Remember that mundane conversation you had with a friend on Twitter last week – something about a football transfer or your latest favourite gif? If you Google words from that conversation, it’s fairly likely that you’ll be able to find those tweets, even if you have since sent hundreds more. A Twitter conversation you had years ago can affect Google’s auto-suggestion when you type in your name.
So Spirit, a new app that allows you to ensure that your tweet self-destructs by deleting after a specified amount of time, could be a welcome solution. Similar to how one can share specific tweets on Facebook (tagging them #fb after you’ve installed the Selective Twitter app), Spirit requires users to hashtag their tweets with how long they want them to last: #5d, #2w, #4m, and so on. It can delete tweets from only a minute after they are initially sent.
Founder Pierre Legrain explained to me that he had already seen a number of use cases emerge. Beyond the mere novelty of the app, which has seen users try and “trick” their friends by watching their tweets disappear mid-conversation (unexpectedly common), meteorologists have been showing some excitement about its potential use.
Legrain, a designer-cum-developer, explained:
“…when you are tweeting and updating people about a fast-updating situation, you want the freshest information in the network being passed around and you don’t want to be contributing to misinformation… They then have explicit control.”
Yet while this use case is valuable, this idea of having more explicit oversight of your information is what interests Legrain. He said that, since it launched last Wednesday, he has been fascinated by its uptake. “[People] want to put things into the public but have more control.”
And in addition to this making sense, especially in light of the NSA leaks, it demonstrates how people are becoming more aware of the infinite memory of the internet. That’s a good thing. Legrain wouldn’t give specific details on the number of users already signed up but said that there were an average of two users signing up every minute.
The idea of a lasting digital footprint is one that is gaining increasing attention and rightly so. In America, New York mayoral candidate Anthony Weiner sparked a debate about social media use after he sent inappropriate messages through Twitter’s direct messaging feature. US talk show hosts explained how male students have started to use phones to send sexual messages to girls they don’t know because i) it’s more uncomfortable getting rejected in person; and ii) young people believe that something sent over the internet is less “real” than saying something out loud.
The idea that text messages, Snapchats and other updates sent across the internet are less tangible than real-life conversations is worth talking about because of how widespread it is. British Youth Commissioner Paris Brown ended up leaving a “dream job” only one week after she started because of a media furore over (now deleted) tweets that could have been perceived as homophobic and offensive.

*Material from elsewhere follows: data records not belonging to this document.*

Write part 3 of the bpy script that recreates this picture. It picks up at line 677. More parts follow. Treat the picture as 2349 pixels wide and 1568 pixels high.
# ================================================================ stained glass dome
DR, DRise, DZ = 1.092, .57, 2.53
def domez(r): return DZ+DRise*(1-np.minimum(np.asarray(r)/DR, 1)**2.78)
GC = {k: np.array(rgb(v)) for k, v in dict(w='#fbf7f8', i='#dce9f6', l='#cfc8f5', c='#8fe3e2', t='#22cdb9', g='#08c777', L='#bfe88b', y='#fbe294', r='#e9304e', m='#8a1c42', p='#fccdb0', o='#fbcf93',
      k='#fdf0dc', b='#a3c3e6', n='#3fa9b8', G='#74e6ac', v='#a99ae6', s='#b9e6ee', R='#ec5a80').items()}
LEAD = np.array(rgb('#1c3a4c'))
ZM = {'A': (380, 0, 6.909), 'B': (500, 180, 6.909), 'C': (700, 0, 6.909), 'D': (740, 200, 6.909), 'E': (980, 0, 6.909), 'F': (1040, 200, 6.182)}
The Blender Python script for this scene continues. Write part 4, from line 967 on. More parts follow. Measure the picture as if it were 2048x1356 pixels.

Updating a public Twitter account does not only send those updates to your followers but into the wider internet.. The same can be said for Facebook and Instagram, where a growing number of people are unwittingly sharing images. For example, do you have a cover photo? Its default setting is set to public and cannot be changed. That image can be seen by anyone who can find your profile.
And take Instagram. Anyone who quickly scans my account there could very easily figure out that I’ve been in New York since mid-July, have a soft spot for coffee, tea, Nutella, coconuts and Asian cuisine and that I have, at least once, played Draw Something. And that I’m awesome at it. And that’s the profile of someone who’s careful about what he shares online.
Despite this, such technology has a way of tricking our minds into sharing more than we’re comfortable with the world knowing. A new retweet, favourite or “like” brings with it a positive sentiment and this, in turn, eases us into sharing more. Perhaps Spirit can force us to be more wary with our tweets. We’ll never know now, I suppose. Literally.